Mark Craemer No Comments

As an executive coach my focus is on helping clients raise their leadership capacity in order to lead more effectively. This typically involves tweaking certain behaviors, so leaders can to bring their best selves to the workplace.

While changing one’s behavior can be extremely difficult, it is crucial in order to become a better leader. Keep in mind that behavioral change is not an event, but a process. It requires diligence and patience. It often means that you stop behaving in a certain manner in order to start behaving differently.

“People will do something—including changing their behavior—only if it can be demonstrated that doing so is in their own best interests as defined by their own values,” wrote Marshall Goldsmith in his book What Got You Here Won’t Get You There. “The higher you go in the organization, the more your problems are behavioral. The higher you go, the more your issues are behavioral.”

As much as we may recognize that our current behavior is holding us back, it can be difficult to change because that knowledge alone is not enough to move us forward.

According to Plato, human behavior flows from three main sources: desire, emotion and knowledge. It’s important to keep these elements in mind when trying to understand why we behave the way we do and in how we can change certain behaviors.

Desire

This is about the longing or craving you may have for something that will bring about greater satisfaction or enjoyment. In the workplace, desire drives the expression of your behavior even when it may not serve your best interests. Think about inappropriate comments regarding attraction to another person. Unfiltered desire may actually threaten continued employment. Desire can also provide the motivation or passion you need to initiate a change in behavior.

Emotion

This affective state of your consciousness enables you to experience joy, love, anger, hate, etc. Though some may think they can ignore emotions while at work, to be human means to be emotional and this is true wherever you are. But experiencing emotions at work doesn’t mean simply reacting to them. Instead, you should learn to leverage the information emotions bring about, which means not reacting to them in a way that may undermine your goals but responding to the wisdom they provide in order to behave appropriately.

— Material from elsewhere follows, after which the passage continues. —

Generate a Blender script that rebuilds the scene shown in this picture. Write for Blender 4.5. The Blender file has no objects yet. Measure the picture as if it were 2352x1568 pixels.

Understanding and practicing this can aid in your ability to initiate behavioral change.

Knowledge

Your knowledge informs how you behave. Though your intentions may be entirely clear to you, that doesn’t mean they are clear to others. Understanding that certain behaviors may be holding you back is very important, but it is not enough. The knowledge you have of your emotions and the desire driving them enables you to behave in a certain manner. This helps you understand how to bring about changes to behaviors that better serve your goals.

More than what you say, it is your behavior that demonstrates most clearly how you show up in the workplace. This behavior can either reflect well or poorly on you. When it undermines your what you intend, it is time for change.